FERMER L’EDEN EST UN CONTRE-SENS SOCIAL :
- Dans une ville où l’accès aux biens culturels est difficile à la fois pour des raisons sociologiques et économiques, l’Eden a l’avantage de pratiquer des tarifs sociaux, d’organiser des séances ciblées sur des publics particuliers (scolaires, anciens) avec tarifs adaptés. Aujourd’hui, on nous parle d’argent, de promoteurs qui veulent s’enrichir sur le dos des cinéphiles. Mais à quel prix ? Pour tous les amoureux du 7ème art, le grand écran doit rester à la portée de tous ! Nul doute que la promotion de publics dont l’accès au cinéma est freiné par des considérations économiques et sociologiques n’intéressera pas un cinéma à vocation exclusivement commerciale.

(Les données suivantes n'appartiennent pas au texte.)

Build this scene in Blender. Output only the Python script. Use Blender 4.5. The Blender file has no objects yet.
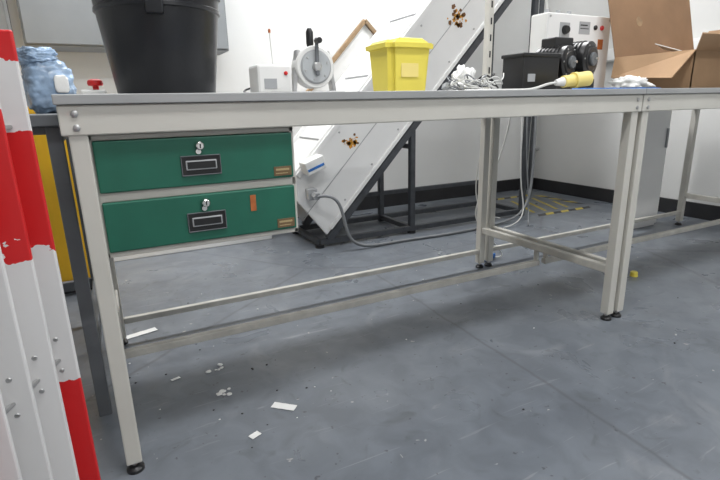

FERMER L’EDEN EST UN CONTRE-SENS ECONOMIQUE :
- Le centre-ville se meurt et le cinéma restait un des derniers éléments attractifs. Le rayer de la carte est une aberration économique. Tout se passe aujourd’hui comme si la ville était livrée à la seule loi du marché : on laisse se dévitaliser des quartiers entiers sans chercher à maintenir les équilibres urbains. On torpille volontairement le cinéma qui fonctionnait bien pour un équipement dont la réussite reste hypothétique. Actuellement, L’Eden est financièrement en équilibre précaire avec 70 000 entrées annuelles. Le multiplexe serait rentable avec au moins le double d’entrées. Qui peut parier sur sa réussite ? Le risque est l’ouverture d’un multiplexe, le fonctionnement quelques années soutenu par l’effet de mode et des promotions commerciales, puis fermer, faute de rentabilité. Comme entre-temps il aura condamné l’Eden, il n’y aura plus de structure ! Faudra-t-il de nouveau se rendre à Troyes, à Sézanne ou à Nogent ? Attachés à la diversité, à l’échange, aux valeurs de solidarité, nous pensons que le cinéma Eden doit vivre, les moyens de son existence doivent être assurés, c’est une exigence essentielle qui doit être entendue. Il appartient désormais aux habitants de notre région et aux cinéphiles de se mobiliser afin que le rideau ne tombe définitivement sur l’écran des salles de l’Eden. 1500 personnes ont déjà rejoint le collectif de défense de l'Eden, des initiatives verront le jour à la rentrée de septembre.